Charge Trapping at Chemically Modified Si(111) Surfaces Studied by Optical Second Harmonic Generation

Abstract

Covalent chemical modification of Si(111) surfaces by attachment of organic monolayers with terminal tert-butylhydrazide groups is described. Second harmonic generation studies of the hydrazide-modified surfaces in air show the presence of an electric field induced second harmonic (EFISH) response, indicative of charge trapping at the surface. Charge trapping is associated with the hydrazide group and is not observed for other organic monolayers or oxidized silicon surfaces. Charging is reversible and can be modulated by variation of the gaseous ambient of the sample, including particularly oxygen and water vapor.
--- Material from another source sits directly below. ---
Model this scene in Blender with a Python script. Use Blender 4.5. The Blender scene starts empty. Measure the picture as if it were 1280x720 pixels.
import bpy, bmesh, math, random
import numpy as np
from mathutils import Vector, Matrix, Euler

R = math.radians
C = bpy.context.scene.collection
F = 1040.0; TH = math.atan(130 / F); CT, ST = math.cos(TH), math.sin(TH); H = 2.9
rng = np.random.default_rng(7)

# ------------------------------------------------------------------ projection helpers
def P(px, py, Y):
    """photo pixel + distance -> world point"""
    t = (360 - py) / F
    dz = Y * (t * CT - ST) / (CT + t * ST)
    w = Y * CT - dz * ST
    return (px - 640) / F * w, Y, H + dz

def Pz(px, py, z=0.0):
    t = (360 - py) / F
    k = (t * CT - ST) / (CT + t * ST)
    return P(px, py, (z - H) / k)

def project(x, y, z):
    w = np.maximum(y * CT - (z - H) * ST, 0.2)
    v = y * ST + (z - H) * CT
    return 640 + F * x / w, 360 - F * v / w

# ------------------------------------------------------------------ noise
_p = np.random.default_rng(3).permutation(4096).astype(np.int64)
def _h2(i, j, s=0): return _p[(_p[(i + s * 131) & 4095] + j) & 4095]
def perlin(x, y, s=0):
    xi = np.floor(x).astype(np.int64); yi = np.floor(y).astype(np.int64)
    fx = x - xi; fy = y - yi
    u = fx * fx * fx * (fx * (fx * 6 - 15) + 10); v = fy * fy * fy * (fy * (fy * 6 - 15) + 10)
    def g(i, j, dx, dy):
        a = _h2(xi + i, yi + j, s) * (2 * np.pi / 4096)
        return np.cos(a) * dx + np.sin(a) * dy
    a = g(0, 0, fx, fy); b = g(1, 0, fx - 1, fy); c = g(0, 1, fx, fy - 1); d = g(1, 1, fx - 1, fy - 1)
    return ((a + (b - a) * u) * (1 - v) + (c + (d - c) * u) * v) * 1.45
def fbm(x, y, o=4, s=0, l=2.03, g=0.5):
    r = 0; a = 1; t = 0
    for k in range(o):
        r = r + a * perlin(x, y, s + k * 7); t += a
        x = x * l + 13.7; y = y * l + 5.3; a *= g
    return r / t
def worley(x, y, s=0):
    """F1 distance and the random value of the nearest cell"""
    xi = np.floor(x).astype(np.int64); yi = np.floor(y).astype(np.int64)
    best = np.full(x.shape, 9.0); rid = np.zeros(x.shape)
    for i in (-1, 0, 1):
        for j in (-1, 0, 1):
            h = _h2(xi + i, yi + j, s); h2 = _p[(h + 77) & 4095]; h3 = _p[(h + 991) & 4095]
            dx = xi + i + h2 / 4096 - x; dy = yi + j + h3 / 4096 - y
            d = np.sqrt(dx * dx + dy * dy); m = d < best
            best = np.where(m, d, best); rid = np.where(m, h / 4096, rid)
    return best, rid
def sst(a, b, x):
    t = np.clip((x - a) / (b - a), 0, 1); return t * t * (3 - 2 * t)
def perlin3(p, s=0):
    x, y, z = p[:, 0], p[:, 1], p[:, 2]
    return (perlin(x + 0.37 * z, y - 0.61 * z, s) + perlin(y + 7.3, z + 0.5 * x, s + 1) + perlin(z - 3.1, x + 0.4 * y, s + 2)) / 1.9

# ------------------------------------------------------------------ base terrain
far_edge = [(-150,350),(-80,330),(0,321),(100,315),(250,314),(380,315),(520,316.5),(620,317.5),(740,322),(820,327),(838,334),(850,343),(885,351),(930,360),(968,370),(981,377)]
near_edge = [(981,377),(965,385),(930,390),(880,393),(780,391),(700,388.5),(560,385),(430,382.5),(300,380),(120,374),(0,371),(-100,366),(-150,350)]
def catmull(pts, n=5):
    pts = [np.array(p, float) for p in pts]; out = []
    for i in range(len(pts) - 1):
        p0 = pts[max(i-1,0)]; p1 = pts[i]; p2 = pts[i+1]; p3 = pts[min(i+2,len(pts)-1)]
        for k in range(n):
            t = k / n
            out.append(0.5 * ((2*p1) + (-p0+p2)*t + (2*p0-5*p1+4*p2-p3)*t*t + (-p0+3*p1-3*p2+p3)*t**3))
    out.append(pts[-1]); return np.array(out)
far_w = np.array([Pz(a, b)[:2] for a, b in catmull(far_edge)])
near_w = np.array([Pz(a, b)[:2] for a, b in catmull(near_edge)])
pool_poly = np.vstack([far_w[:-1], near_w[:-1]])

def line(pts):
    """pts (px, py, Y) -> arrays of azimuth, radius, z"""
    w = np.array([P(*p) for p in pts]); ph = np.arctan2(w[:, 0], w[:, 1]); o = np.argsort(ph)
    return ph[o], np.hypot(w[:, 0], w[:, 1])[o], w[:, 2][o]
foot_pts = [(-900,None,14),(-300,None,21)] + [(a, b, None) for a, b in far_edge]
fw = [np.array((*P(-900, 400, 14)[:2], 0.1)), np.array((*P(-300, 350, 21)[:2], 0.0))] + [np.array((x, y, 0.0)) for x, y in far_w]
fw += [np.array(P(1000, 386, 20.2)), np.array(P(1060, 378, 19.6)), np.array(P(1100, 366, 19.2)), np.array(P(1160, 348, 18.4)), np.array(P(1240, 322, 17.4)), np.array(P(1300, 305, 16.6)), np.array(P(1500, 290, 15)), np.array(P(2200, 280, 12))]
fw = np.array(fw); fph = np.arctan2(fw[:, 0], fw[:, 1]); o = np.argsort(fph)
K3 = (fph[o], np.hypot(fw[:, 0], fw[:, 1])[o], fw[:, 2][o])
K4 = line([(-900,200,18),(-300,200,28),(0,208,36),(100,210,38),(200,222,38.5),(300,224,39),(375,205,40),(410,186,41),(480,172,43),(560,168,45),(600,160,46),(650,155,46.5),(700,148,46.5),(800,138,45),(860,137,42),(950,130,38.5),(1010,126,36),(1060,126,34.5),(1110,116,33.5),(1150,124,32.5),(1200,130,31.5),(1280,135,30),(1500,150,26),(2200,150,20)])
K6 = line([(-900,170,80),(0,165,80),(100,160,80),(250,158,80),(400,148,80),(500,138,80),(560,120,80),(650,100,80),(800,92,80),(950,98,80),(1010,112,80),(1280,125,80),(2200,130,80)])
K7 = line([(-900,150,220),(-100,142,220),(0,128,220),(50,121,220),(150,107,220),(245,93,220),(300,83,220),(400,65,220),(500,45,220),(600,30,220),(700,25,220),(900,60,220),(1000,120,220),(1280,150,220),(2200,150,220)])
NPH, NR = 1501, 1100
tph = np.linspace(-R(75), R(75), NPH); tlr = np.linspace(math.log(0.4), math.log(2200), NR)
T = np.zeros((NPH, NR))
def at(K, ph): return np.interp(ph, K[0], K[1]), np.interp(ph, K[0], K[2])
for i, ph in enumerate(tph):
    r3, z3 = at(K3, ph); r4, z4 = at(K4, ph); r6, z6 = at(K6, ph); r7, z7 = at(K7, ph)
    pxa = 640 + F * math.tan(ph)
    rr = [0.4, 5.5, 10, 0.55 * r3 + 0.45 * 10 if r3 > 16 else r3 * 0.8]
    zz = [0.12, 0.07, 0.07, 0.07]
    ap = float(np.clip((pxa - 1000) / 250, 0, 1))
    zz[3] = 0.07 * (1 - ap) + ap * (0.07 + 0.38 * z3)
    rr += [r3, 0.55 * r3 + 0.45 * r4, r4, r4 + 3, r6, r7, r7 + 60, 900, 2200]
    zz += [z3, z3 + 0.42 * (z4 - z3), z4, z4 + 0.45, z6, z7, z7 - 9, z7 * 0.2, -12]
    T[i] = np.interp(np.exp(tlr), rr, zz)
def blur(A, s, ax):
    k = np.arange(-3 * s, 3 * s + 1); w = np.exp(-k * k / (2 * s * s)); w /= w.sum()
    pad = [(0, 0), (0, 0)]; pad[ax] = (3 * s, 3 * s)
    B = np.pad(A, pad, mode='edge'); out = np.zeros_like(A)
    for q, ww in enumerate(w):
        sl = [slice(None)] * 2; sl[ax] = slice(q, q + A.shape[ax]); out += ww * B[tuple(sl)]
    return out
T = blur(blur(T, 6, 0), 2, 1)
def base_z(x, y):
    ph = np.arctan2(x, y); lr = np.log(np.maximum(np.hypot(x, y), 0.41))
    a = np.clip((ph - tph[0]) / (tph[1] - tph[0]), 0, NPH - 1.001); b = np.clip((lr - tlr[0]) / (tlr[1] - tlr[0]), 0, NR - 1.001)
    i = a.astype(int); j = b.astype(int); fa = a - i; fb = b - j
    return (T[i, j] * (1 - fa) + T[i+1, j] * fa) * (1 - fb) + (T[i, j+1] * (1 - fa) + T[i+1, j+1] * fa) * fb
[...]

An interpretation is given in terms of ionosorption of O2 as an electron trap, with strong stabilization of the electron affinity level of O2 in the monolayer by polar hydrazide groups and adsorbed water molecules. There is also an indication that the hydrazide group may become ionized, as an electron donor. From the dependence of EFISH on laser irradiance and the observation of a transient EFISH response, it is suggested that ionosorption of O2 may occur spontaneously in the dark and, in addition, is transiently enhanced by laser photoexcitation of silicon. By comparison with EFISH and high-resolution electron energy loss measurements on oxidized silicon surfaces, the density of charge trapped at hydrazide-modified surfaces has been estimated.